Zimbabwe Situation

Clingy #mugabe thinks he’s a king: Mandaza

via Clingy Mugabe thinks he’s a king: Mandaza 22/03/2014 NewZimbabwe

TOP local academic and publisher Ibbo Mandaza has castigated President Robert Mugabe for clinging onto power and effectively turning the country into a “monarchy”.

Mandaza speaking at an event during the week as part of a dozen experts and academics hired by the Zimbabwe Electoral Commission (ZEC) to give their reflections on the July 31, 2013 elections.

ZEC said it wanted to use the feedback from stakeholders to plan for the upcoming 2018 polls.

Mandaza obliged and did not mince his words during the closing stages of the three-day conference Wednesday.

He said Zanu PF under Mugabe’s leadership had reduced the State to a virtual party tool where it was now impossible for State institutions like ZEC to be impartial.

“This problem of the conflation between the ruling party and the State is problematic,” Mandaza said.

“It is inimical to democratic discourse. It is inimical to free and fair elections because it means that the leadership is usually monarchical. Monarchical means you are there for life … we have it here in Zimbabwe, don’t we?

“When you have monarchical tendencies, when you have conflation of State and party how do you talk about free and meaningful elections? It’s a non-starter.
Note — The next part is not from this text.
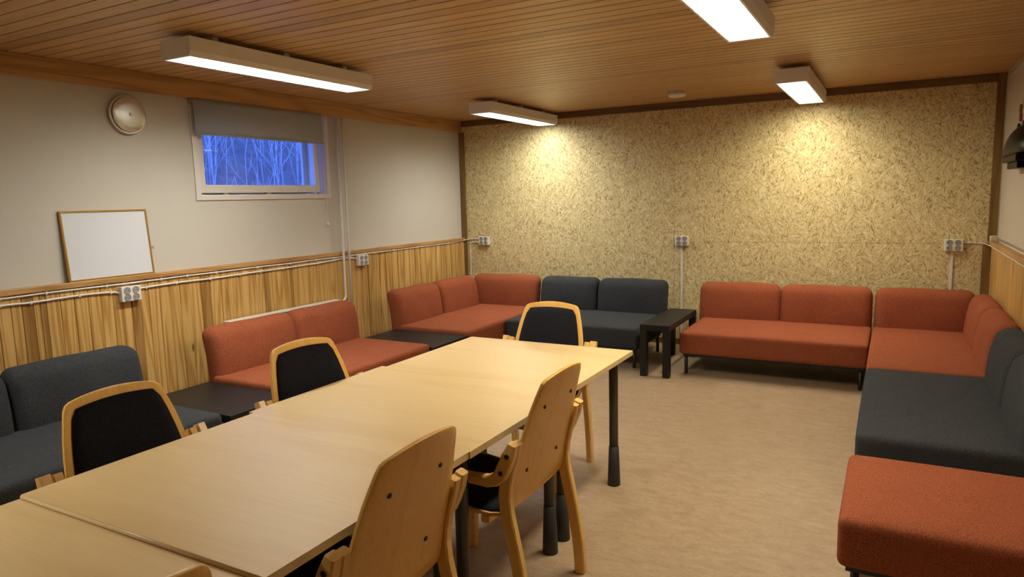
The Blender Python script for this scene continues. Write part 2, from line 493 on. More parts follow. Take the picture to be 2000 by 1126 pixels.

“In this situation, it means national institutions become compromised including ZEC notwithstanding the very professional people within it. It’s very difficult in the current atmosphere to be non-partisan.”

The candid comments by Mandaza elicited a strong rebuttal from Zanu PF senator and chiefs representative in the legislature, Chief Fortune Charumbira who said Mugabe’s opponents were bitter losers.

“There is this catastrophic thinking that when you don’t win elections, even the country and the people should die … people should be prepared to win and to lose,” he said.

“As long as we don’t do that in Africa, we will always have conflicts.”

In his remarks, Mandaza had accused politicians of reducing the country’s electoral processes to a virtual call to war and suggested that elections be replaced by a safer method of choosing leaders.

“Elections can’t be very exciting in our country,” he said, “Each time the elections come up, its regimentation; whether it’s the ruling party or the opposition party, its regimentation.

“There is a call for conformity and if you don’t, you are a rebel. And therefore the spectre of violence is a reality in almost every election across the continent. Zimbabwe needs to think of other ways of changing leaders without resorting to elections.”

Mandaza called on those who have interest in the country’s elections to accept the reality that Zimbabwe’s past three polls have been disputed and “we should not gloss over it. It’s a sad indictment.”

He further accused opposition political parties for sprouting days before elections and disappearing immediately after, adding that they were not grounded on strong ideological leanings.

“They are vacuous in terms of organisation; vacuous in terms of ideology of message,” he said.

Mandaza contested the 2008 parliamentary elections as a candidate for former Finance Minister Simba Makoni’s Mavambo party, in what turned out to be a losing cause.